Beekeepers are free from most legal requirements, and honey is exempt from sales tax when sold directly. Alabama Code 2-14-3 asks beekeepers to register beehives annually with the Department of Agriculture and Industries, for a minimal fee, and products sold as or labeled as 'honey' must be pure honey, per ADAI's Direct Market Guidelines.

Poultry & Eggs

Our understanding is that our community's small scale egg and meat bird producers are exempt from Alabama Department of Agriculture and Industries' requirements. Specifically, if you sell only your own hens' eggs (whether shell eggs or hatching eggs), you are exempt from ADAI's labeling, refrigeration, and grading requirements. If you process fewer than 1,000 birds per year are exempt from inspection. The requirements are that the poultry is healthy when slaughtered, the conditions are sanitary, and the product is identified as exempt product and labeled.

Livestock & Meat

Live farm animals are exempt from sales tax requirements. Meat offered for sale must be from animals slaughtered in a federal- or state-inspected facility and processed by a USDA-certified processor, according to Alabama Department of Agriculture and Industries. See Title 2 for more regulations.

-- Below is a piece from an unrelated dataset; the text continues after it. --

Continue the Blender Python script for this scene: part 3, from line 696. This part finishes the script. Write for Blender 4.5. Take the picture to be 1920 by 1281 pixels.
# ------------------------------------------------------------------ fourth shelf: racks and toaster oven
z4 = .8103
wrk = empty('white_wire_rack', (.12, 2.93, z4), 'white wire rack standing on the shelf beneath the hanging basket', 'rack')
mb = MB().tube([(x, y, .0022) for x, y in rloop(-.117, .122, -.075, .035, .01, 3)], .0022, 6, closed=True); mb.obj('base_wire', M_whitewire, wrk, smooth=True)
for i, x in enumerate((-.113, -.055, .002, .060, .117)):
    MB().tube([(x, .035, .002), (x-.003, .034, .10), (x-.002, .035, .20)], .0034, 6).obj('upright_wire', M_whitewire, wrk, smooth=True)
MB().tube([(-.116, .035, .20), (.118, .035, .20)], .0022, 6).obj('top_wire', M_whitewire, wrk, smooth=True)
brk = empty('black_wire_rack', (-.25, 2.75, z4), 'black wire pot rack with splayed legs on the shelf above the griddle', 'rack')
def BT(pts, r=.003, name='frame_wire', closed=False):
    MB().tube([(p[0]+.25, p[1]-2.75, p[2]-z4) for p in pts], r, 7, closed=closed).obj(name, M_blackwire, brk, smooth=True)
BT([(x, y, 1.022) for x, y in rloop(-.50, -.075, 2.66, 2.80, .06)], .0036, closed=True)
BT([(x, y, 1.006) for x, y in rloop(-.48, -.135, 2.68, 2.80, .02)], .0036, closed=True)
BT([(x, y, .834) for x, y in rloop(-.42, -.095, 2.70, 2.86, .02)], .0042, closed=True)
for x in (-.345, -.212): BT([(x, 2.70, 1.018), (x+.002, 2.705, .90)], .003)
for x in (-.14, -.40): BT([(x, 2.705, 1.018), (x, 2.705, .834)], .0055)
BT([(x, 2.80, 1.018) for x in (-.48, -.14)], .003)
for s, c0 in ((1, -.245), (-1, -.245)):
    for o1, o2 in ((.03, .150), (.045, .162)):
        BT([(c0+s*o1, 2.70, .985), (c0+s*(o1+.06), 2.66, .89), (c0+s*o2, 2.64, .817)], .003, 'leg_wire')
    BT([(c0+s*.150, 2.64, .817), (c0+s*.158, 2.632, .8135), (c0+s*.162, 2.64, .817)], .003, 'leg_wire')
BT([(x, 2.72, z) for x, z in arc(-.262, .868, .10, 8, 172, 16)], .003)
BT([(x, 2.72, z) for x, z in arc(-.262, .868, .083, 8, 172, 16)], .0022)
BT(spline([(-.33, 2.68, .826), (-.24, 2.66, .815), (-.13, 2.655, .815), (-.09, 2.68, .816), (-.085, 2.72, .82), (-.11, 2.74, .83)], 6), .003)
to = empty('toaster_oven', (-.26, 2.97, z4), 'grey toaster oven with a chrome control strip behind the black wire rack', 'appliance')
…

There appear to be no restrictions on sharing or bartering raw milk from your cows or goats. Selling is trickier. We see two routes being used in Alabama:

  • Sell a share in your animal or herd. In this version, the customer is an owner and is receiving the benefit of his own property. According to, Alabama has no law governing herd shares and has taken no action to stop them. See also Alabama Direct Farm Business Guide, p.94.
  • Obtain a Commercial Feeds Distribution License, which requires labeling the milk as for animal consumption only. According to Pam Stephenson of One Accord Farm in Arab, Alabama, annual requirements for the license include two forms, a $90 fee, the label, and milk analysis.